▶ _Short exercise_
Print all the data, keeping every line exactly as it is.
═══
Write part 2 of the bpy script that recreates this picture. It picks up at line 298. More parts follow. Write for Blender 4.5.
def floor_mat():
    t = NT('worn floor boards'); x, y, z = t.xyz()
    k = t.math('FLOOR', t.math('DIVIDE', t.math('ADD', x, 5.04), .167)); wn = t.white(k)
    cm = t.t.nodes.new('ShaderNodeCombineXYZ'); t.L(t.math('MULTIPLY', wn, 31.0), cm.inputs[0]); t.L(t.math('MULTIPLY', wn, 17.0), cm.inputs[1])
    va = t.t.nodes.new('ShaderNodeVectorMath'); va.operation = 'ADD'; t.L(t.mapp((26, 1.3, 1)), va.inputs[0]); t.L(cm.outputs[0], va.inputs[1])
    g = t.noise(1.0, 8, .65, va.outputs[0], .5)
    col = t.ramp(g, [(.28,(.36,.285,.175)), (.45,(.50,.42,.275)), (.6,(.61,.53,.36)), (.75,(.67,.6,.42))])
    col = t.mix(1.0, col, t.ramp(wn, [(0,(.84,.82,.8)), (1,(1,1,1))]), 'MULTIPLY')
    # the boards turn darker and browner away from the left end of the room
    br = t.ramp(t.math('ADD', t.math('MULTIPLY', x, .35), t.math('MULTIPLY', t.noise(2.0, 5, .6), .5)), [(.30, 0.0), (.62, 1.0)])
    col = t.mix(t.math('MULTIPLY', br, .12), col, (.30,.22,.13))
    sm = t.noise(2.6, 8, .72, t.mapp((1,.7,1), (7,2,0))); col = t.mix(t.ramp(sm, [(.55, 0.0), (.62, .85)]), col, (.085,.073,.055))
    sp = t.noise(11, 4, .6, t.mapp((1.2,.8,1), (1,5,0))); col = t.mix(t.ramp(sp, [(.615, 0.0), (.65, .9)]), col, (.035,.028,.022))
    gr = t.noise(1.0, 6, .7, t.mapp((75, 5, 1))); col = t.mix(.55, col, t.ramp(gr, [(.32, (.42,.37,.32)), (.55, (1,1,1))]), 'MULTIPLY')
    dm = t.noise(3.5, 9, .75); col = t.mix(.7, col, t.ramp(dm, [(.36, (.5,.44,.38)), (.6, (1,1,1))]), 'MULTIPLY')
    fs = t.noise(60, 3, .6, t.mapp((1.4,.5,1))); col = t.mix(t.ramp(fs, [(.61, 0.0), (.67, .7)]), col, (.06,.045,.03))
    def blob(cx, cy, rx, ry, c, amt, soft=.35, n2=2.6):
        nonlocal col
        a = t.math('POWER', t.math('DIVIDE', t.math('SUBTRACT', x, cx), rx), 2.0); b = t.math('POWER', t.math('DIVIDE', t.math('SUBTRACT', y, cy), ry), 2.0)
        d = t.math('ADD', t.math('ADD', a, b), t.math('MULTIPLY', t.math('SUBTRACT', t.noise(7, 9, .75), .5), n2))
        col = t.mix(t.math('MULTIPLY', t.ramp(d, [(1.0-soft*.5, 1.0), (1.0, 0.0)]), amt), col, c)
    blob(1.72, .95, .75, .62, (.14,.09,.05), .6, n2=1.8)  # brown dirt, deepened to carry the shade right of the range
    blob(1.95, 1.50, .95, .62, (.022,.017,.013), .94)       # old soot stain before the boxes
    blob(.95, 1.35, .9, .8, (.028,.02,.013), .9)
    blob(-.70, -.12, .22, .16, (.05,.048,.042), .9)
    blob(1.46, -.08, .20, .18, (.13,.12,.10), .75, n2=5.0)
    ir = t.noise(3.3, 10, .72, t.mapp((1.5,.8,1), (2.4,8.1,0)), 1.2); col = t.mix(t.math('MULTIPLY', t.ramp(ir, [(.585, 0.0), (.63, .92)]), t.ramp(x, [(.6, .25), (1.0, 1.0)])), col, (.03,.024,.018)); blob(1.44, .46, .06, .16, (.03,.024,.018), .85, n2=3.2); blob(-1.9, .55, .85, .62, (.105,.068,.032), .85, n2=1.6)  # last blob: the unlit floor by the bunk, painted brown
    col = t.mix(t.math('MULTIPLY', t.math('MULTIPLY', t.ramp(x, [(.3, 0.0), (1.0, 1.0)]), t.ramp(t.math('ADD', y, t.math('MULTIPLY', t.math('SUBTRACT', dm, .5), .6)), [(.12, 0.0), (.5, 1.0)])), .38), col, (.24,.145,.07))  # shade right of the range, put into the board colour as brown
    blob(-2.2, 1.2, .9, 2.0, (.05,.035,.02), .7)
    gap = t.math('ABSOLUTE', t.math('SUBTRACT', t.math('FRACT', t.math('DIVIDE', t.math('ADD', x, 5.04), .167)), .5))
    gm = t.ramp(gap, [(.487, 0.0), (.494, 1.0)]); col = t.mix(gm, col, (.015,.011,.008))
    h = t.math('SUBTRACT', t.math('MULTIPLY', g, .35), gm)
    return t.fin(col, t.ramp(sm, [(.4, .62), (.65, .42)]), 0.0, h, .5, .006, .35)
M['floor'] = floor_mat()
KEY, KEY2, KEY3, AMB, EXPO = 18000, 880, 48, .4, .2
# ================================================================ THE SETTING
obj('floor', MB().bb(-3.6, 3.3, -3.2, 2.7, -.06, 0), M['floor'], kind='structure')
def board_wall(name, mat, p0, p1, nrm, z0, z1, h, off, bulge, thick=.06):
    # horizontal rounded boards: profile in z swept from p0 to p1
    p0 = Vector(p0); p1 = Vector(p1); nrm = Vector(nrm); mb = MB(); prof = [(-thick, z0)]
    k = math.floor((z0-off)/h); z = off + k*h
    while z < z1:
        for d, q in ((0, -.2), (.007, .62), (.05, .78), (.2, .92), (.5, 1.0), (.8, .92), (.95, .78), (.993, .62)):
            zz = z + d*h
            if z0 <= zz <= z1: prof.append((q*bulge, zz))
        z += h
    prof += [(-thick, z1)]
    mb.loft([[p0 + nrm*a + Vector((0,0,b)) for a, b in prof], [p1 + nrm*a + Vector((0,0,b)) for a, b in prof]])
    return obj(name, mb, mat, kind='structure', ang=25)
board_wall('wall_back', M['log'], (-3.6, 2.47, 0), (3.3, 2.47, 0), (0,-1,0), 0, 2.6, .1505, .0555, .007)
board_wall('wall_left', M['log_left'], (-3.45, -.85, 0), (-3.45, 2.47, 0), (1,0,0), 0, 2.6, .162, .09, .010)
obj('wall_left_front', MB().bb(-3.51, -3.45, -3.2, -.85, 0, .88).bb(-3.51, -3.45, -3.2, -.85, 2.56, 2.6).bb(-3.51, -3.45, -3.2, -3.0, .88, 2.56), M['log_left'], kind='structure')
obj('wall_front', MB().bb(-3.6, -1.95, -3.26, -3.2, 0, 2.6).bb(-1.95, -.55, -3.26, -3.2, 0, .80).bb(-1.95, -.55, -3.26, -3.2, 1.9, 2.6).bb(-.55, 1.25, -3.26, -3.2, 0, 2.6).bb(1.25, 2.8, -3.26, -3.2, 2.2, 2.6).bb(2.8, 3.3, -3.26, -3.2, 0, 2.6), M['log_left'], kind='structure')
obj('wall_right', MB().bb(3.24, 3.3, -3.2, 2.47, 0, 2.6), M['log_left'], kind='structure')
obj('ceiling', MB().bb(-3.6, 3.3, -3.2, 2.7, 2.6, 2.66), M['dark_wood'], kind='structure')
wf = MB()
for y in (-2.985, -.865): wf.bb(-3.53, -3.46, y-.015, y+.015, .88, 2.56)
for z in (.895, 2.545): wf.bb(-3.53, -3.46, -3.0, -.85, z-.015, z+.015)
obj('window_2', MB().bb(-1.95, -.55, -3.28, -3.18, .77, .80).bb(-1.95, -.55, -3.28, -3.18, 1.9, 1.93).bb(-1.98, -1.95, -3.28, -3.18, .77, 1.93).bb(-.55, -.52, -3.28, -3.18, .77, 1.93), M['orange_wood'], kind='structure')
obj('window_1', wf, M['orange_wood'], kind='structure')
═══
▶ _Result_
Write part 2 of the bpy script that recreates this picture. It picks up at line 298. More parts follow. Write for Blender 4.5.
def floor_mat():
    t = NT('worn floor boards'); x, y, z = t.xyz()
    k = t.math('FLOOR', t.math('DIVIDE', t.math('ADD', x, 5.04), .167)); wn = t.white(k)
    cm = t.t.nodes.new('ShaderNodeCombineXYZ'); t.L(t.math('MULTIPLY', wn, 31.0), cm.inputs[0]); t.L(t.math('MULTIPLY', wn, 17.0), cm.inputs[1])
    va = t.t.nodes.new('ShaderNodeVectorMath'); va.operation = 'ADD'; t.L(t.mapp((26, 1.3, 1)), va.inputs[0]); t.L(cm.outputs[0], va.inputs[1])
    g = t.noise(1.0, 8, .65, va.outputs[0], .5)
    col = t.ramp(g, [(.28,(.36,.285,.175)), (.45,(.50,.42,.275)), (.6,(.61,.53,.36)), (.75,(.67,.6,.42))])
    col = t.mix(1.0, col, t.ramp(wn, [(0,(.84,.82,.8)), (1,(1,1,1))]), 'MULTIPLY')
    # the boards turn darker and browner away from the left end of the room
    br = t.ramp(t.math('ADD', t.math('MULTIPLY', x, .35), t.math('MULTIPLY', t.noise(2.0, 5, .6), .5)), [(.30, 0.0), (.62, 1.0)])
    col = t.mix(t.math('MULTIPLY', br, .12), col, (.30,.22,.13))
    sm = t.noise(2.6, 8, .72, t.mapp((1,.7,1), (7,2,0))); col = t.mix(t.ramp(sm, [(.55, 0.0), (.62, .85)]), col, (.085,.073,.055))
    sp = t.noise(11, 4, .6, t.mapp((1.2,.8,1), (1,5,0))); col = t.mix(t.ramp(sp, [(.615, 0.0), (.65, .9)]), col, (.035,.028,.022))
    gr = t.noise(1.0, 6, .7, t.mapp((75, 5, 1))); col = t.mix(.55, col, t.ramp(gr, [(.32, (.42,.37,.32)), (.55, (1,1,1))]), 'MULTIPLY')
    dm = t.noise(3.5, 9, .75); col = t.mix(.7, col, t.ramp(dm, [(.36, (.5,.44,.38)), (.6, (1,1,1))]), 'MULTIPLY')
    fs = t.noise(60, 3, .6, t.mapp((1.4,.5,1))); col = t.mix(t.ramp(fs, [(.61, 0.0), (.67, .7)]), col, (.06,.045,.03))
    def blob(cx, cy, rx, ry, c, amt, soft=.35, n2=2.6):
        nonlocal col
        a = t.math('POWER', t.math('DIVIDE', t.math('SUBTRACT', x, cx), rx), 2.0); b = t.math('POWER', t.math('DIVIDE', t.math('SUBTRACT', y, cy), ry), 2.0)
        d = t.math('ADD', t.math('ADD', a, b), t.math('MULTIPLY', t.math('SUBTRACT', t.noise(7, 9, .75), .5), n2))
        col = t.mix(t.math('MULTIPLY', t.ramp(d, [(1.0-soft*.5, 1.0), (1.0, 0.0)]), amt), col, c)
    blob(1.72, .95, .75, .62, (.14,.09,.05), .6, n2=1.8)  # brown dirt, deepened to carry the shade right of the range
    blob(1.95, 1.50, .95, .62, (.022,.017,.013), .94)       # old soot stain before the boxes
    blob(.95, 1.35, .9, .8, (.028,.02,.013), .9)
    blob(-.70, -.12, .22, .16, (.05,.048,.042), .9)
    blob(1.46, -.08, .20, .18, (.13,.12,.10), .75, n2=5.0)
    ir = t.noise(3.3, 10, .72, t.mapp((1.5,.8,1), (2.4,8.1,0)), 1.2); col = t.mix(t.math('MULTIPLY', t.ramp(ir, [(.585, 0.0), (.63, .92)]), t.ramp(x, [(.6, .25), (1.0, 1.0)])), col, (.03,.024,.018)); blob(1.44, .46, .06, .16, (.03,.024,.018), .85, n2=3.2); blob(-1.9, .55, .85, .62, (.105,.068,.032), .85, n2=1.6)  # last blob: the unlit floor by the bunk, painted brown
    col = t.mix(t.math('MULTIPLY', t.math('MULTIPLY', t.ramp(x, [(.3, 0.0), (1.0, 1.0)]), t.ramp(t.math('ADD', y, t.math('MULTIPLY', t.math('SUBTRACT', dm, .5), .6)), [(.12, 0.0), (.5, 1.0)])), .38), col, (.24,.145,.07))  # shade right of the range, put into the board colour as brown
    blob(-2.2, 1.2, .9, 2.0, (.05,.035,.02), .7)
    gap = t.math('ABSOLUTE', t.math('SUBTRACT', t.math('FRACT', t.math('DIVIDE', t.math('ADD', x, 5.04), .167)), .5))
    gm = t.ramp(gap, [(.487, 0.0), (.494, 1.0)]); col = t.mix(gm, col, (.015,.011,.008))
    h = t.math('SUBTRACT', t.math('MULTIPLY', g, .35), gm)
    return t.fin(col, t.ramp(sm, [(.4, .62), (.65, .42)]), 0.0, h, .5, .006, .35)
M['floor'] = floor_mat()
KEY, KEY2, KEY3, AMB, EXPO = 18000, 880, 48, .4, .2
# ================================================================ THE SETTING
obj('floor', MB().bb(-3.6, 3.3, -3.2, 2.7, -.06, 0), M['floor'], kind='structure')
def board_wall(name, mat, p0, p1, nrm, z0, z1, h, off, bulge, thick=.06):
    # horizontal rounded boards: profile in z swept from p0 to p1
    p0 = Vector(p0); p1 = Vector(p1); nrm = Vector(nrm); mb = MB(); prof = [(-thick, z0)]
    k = math.floor((z0-off)/h); z = off + k*h
    while z < z1:
        for d, q in ((0, -.2), (.007, .62), (.05, .78), (.2, .92), (.5, 1.0), (.8, .92), (.95, .78), (.993, .62)):
            zz = z + d*h
            if z0 <= zz <= z1: prof.append((q*bulge, zz))
        z += h
    prof += [(-thick, z1)]
    mb.loft([[p0 + nrm*a + Vector((0,0,b)) for a, b in prof], [p1 + nrm*a + Vector((0,0,b)) for a, b in prof]])
    return obj(name, mb, mat, kind='structure', ang=25)
board_wall('wall_back', M['log'], (-3.6, 2.47, 0), (3.3, 2.47, 0), (0,-1,0), 0, 2.6, .1505, .0555, .007)
board_wall('wall_left', M['log_left'], (-3.45, -.85, 0), (-3.45, 2.47, 0), (1,0,0), 0, 2.6, .162, .09, .010)
obj('wall_left_front', MB().bb(-3.51, -3.45, -3.2, -.85, 0, .88).bb(-3.51, -3.45, -3.2, -.85, 2.56, 2.6).bb(-3.51, -3.45, -3.2, -3.0, .88, 2.56), M['log_left'], kind='structure')
obj('wall_front', MB().bb(-3.6, -1.95, -3.26, -3.2, 0, 2.6).bb(-1.95, -.55, -3.26, -3.2, 0, .80).bb(-1.95, -.55, -3.26, -3.2, 1.9, 2.6).bb(-.55, 1.25, -3.26, -3.2, 0, 2.6).bb(1.25, 2.8, -3.26, -3.2, 2.2, 2.6).bb(2.8, 3.3, -3.26, -3.2, 0, 2.6), M['log_left'], kind='structure')
obj('wall_right', MB().bb(3.24, 3.3, -3.2, 2.47, 0, 2.6), M['log_left'], kind='structure')
obj('ceiling', MB().bb(-3.6, 3.3, -3.2, 2.7, 2.6, 2.66), M['dark_wood'], kind='structure')
wf = MB()
for y in (-2.985, -.865): wf.bb(-3.53, -3.46, y-.015, y+.015, .88, 2.56)
for z in (.895, 2.545): wf.bb(-3.53, -3.46, -3.0, -.85, z-.015, z+.015)
obj('window_2', MB().bb(-1.95, -.55, -3.28, -3.18, .77, .80).bb(-1.95, -.55, -3.28, -3.18, 1.9, 1.93).bb(-1.98, -1.95, -3.28, -3.18, .77, 1.93).bb(-.55, -.52, -3.28, -3.18, .77, 1.93), M['orange_wood'], kind='structure')
obj('window_1', wf, M['orange_wood'], kind='structure')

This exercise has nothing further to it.